L'instrument utilisé a des propriétés bien particulières, différentes de l'appareil photo classique. On pourrait résumer cela en disant qu'elle a des propriétés esthétiques amoindries. Il y a un certain échec dû aux limites esthétiques de l'appareil photo téléphonique. Il s'agit de contraintes dont Laurent tient compte. Il y a un savoir faire à l'oeuvre. Laurent affirme connaître le résultat avant la prise.
Mais l'appareil phototéléphonique permet une activation immédiate de la photographie puisqu'elle permet une diffusion instantanée des clichés. La photographie classique, dans sa composition, dans sa conception, comme beaucoup d'autres arts, réclame du temps. Une idée surgit chez un auteur. Une démarche est projetée. Un dispositif est agencé. La photographie suppose fréquemment l'anticipation par le photographe de ce que va être la prise. L'attente, la patience, le désir, ces états d'esprit tournés vers le futur sont inhérents à l'acte du photographe. Après la prise, l'image latente dort sur la pellicule avant d'être révélée. Puis cette image en négatif doit être tirée, triée parmi d'autres. La distinction entre l'art et la vie est ici question de sélection, dans le cadrage, l'instant et le tri parmi les prises. Enfin, il faut diffuser ce cliché... Laurent, avec l'appareil phototéléphonique, contourne ces étapes pour goûter en ligne au direct, habituellement réservé aux musiciens ou aux acteurs de théâtre.

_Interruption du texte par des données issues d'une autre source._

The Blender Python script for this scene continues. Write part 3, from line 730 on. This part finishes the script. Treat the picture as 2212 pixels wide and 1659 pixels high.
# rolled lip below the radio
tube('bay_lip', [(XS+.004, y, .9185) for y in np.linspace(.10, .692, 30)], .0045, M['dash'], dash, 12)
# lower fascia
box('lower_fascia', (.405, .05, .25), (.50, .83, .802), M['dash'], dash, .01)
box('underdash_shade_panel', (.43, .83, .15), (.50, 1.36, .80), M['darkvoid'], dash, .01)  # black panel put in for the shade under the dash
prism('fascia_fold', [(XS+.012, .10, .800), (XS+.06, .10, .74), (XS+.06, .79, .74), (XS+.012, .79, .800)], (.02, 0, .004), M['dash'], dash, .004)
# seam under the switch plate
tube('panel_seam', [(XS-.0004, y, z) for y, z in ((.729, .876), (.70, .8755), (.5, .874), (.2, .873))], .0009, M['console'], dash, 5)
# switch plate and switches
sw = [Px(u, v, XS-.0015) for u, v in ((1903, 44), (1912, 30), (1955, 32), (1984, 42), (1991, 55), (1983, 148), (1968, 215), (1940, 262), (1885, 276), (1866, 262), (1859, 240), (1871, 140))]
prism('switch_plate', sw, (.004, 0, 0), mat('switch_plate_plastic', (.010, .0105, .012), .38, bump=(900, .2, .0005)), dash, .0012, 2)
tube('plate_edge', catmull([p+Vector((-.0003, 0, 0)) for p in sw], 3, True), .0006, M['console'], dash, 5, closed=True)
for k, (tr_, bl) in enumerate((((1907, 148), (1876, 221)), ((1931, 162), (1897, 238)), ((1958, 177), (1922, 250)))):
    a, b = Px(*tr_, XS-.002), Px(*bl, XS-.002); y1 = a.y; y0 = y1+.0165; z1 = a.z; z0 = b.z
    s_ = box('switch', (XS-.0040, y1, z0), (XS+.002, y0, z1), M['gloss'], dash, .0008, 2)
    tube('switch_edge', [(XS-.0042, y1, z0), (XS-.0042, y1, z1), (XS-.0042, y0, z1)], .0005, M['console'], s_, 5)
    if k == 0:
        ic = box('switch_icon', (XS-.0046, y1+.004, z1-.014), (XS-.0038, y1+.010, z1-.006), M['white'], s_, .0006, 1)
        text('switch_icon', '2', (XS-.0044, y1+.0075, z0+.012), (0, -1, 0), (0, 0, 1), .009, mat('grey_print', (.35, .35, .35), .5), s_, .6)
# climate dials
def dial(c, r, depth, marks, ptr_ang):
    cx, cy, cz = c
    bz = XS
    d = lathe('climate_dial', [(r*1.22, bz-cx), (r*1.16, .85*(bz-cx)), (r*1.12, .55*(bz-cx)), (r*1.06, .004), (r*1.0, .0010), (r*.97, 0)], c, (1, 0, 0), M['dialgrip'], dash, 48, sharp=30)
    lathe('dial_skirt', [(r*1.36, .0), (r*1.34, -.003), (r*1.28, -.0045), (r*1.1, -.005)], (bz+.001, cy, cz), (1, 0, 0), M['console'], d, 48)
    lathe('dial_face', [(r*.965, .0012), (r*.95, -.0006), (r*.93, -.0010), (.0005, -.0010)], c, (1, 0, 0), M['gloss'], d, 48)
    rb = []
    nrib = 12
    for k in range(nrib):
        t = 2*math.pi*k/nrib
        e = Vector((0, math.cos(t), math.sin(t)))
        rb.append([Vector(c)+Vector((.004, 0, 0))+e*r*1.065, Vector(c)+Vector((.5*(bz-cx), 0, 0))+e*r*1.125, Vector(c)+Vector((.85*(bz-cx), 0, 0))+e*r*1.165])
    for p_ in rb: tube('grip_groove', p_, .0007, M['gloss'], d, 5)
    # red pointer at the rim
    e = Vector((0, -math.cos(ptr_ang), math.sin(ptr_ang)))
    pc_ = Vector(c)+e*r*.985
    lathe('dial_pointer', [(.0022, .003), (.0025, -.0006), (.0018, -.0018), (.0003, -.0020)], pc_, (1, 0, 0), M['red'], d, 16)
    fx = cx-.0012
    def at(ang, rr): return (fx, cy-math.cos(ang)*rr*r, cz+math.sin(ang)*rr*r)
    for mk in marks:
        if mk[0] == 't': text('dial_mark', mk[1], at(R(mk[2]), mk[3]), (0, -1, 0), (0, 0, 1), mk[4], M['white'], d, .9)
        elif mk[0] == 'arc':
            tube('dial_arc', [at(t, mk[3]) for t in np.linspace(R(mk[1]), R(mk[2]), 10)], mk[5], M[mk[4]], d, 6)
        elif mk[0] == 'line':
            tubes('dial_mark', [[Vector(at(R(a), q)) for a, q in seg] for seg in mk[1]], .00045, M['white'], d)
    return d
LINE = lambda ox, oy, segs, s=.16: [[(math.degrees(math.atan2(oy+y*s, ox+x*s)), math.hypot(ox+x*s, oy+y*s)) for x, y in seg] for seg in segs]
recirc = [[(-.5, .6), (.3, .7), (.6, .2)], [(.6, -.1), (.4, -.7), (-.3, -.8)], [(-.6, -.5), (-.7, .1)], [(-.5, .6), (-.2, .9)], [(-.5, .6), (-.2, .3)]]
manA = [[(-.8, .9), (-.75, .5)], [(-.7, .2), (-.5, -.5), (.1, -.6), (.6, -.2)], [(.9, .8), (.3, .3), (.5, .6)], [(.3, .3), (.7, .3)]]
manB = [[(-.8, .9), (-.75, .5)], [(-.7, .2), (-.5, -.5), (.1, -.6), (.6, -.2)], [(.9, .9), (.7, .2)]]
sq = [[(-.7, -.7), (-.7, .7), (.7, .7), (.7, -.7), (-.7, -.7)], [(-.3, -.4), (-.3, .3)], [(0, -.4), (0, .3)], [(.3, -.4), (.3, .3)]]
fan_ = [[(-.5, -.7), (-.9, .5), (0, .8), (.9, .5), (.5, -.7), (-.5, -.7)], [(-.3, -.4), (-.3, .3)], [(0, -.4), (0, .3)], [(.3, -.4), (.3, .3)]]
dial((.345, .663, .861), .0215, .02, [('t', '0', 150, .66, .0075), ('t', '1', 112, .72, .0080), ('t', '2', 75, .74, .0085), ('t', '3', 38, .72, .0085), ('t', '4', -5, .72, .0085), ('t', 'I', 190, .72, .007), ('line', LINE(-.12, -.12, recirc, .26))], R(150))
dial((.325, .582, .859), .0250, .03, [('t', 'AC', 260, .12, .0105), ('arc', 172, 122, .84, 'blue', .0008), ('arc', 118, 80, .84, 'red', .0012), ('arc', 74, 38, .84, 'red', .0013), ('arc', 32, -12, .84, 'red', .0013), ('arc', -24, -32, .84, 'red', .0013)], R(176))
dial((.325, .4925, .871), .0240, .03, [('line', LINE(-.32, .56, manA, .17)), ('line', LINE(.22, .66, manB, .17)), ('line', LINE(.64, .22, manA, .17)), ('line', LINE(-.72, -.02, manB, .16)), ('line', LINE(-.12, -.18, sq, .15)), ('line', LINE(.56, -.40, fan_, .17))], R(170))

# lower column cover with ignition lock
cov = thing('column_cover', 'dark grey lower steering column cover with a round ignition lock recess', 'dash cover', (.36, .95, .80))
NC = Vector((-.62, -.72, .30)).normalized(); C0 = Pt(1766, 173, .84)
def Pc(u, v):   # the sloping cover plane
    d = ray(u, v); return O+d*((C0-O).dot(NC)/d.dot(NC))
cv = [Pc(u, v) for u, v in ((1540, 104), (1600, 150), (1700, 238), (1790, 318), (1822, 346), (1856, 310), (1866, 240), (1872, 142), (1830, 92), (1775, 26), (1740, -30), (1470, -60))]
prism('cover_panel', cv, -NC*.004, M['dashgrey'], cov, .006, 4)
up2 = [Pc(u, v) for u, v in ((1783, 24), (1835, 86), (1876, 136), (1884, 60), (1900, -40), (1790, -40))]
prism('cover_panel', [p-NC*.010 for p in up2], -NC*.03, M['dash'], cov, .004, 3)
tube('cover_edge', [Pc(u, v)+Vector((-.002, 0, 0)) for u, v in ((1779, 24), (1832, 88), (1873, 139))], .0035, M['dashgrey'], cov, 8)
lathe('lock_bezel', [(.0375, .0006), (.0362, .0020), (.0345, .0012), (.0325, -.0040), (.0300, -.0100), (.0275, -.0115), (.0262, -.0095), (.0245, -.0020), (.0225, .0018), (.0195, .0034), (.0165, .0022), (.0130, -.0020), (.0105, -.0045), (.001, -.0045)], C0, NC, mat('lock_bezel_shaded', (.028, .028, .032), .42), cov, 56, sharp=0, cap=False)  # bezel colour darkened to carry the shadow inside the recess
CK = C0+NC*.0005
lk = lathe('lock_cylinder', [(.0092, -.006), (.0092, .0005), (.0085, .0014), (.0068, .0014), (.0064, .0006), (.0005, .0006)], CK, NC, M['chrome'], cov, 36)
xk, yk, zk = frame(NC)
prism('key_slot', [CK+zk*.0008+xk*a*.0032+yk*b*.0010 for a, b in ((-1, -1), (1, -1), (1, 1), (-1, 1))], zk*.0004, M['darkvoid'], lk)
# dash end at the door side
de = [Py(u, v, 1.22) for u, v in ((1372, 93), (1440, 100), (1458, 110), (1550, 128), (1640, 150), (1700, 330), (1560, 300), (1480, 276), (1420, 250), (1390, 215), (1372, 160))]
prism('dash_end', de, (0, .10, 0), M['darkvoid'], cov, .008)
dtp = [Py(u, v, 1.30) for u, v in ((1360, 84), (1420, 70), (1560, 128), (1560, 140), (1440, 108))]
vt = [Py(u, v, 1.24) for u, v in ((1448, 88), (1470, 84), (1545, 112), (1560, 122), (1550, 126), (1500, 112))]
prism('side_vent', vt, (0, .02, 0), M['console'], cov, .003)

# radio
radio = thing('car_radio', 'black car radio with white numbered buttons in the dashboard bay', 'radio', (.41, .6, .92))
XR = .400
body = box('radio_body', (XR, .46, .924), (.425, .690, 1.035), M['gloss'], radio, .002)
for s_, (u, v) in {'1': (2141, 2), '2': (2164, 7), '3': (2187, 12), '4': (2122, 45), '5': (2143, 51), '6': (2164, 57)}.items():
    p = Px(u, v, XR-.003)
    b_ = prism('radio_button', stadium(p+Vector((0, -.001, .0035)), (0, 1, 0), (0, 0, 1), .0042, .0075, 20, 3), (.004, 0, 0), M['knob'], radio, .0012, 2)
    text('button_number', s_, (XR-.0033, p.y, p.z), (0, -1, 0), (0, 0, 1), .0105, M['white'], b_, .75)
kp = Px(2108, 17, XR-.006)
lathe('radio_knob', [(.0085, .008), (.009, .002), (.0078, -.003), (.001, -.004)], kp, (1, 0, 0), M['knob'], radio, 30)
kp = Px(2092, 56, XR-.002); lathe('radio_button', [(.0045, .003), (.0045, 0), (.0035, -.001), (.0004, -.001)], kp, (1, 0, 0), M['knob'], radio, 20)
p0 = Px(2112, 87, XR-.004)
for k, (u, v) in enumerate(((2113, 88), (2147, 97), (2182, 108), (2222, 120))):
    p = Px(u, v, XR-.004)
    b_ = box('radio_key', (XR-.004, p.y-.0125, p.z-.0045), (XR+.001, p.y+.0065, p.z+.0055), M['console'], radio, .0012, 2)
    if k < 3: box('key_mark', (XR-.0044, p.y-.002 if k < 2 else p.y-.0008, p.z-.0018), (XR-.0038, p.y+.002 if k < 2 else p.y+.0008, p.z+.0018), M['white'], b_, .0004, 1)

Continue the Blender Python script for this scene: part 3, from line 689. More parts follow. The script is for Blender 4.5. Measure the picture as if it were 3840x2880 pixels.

Les clichés numériques de Laurent sont donc pris spontanément et instantanément diffusés sur la toile. C'est comme si n'importe qui pouvait voir par ses yeux. Ses images sont autant des perceptions que des souvenirs. L'auteur travaille à sa propre filature. Il est suivi à travers ses propres yeux. S'agit-il d'une création bourgeoise, égotiste et méprisable, ou le petit moi raconte sa petite histoire personnelle, sa petite aventure, comme dans les romans de gare ? Traite-t-elle au contraire de l'être pour tous, a-t-elle le pouvoir de nous révéler notre propre vie, comme les romans de Proust ou les films de Bergman ? A vrai dire, le propos ici n'est ni d'exalter un moi singulier ni d'approfondir notre moi universel. Il s'agit plutôt de s'interroger sur le rapport entre l'art et la vie, entre l'espace public et l'espace privé. Il s'agit d'assumer son soi pour les autres dans ce qu'il a d'ordinaire. L'art ici consiste en ce jeu de piste avec son quotidien, réside dans la démarche et non dans les oeuvres, car les photographies ne possèdent pas nécessairement l'achèvement et le perfectionnisme de chefs d'oeuvres. Ces photos sont mêmes ordinaires. Elles représentent des non-événements, seulement des faits. Il n'y a pas de pathos, de voyeurisme, de contrainte exhibitionniste. Laurent s'abstient-il de tout montrer ? Ou bien se laisse-t-il simplement porter par la pudeur, sans chercher la provocation de soi-même et des autres ? Ce qu'il interroge, c'est l'image et non sa propre identité personnelle ou les limites de son intégrité. Il ne s'agit pas d'un rapport tragique mais ludique à la vie. L'image n'est pas ici une frontière à franchir pour atteindre la vie. L'image et la vie sont la même chose.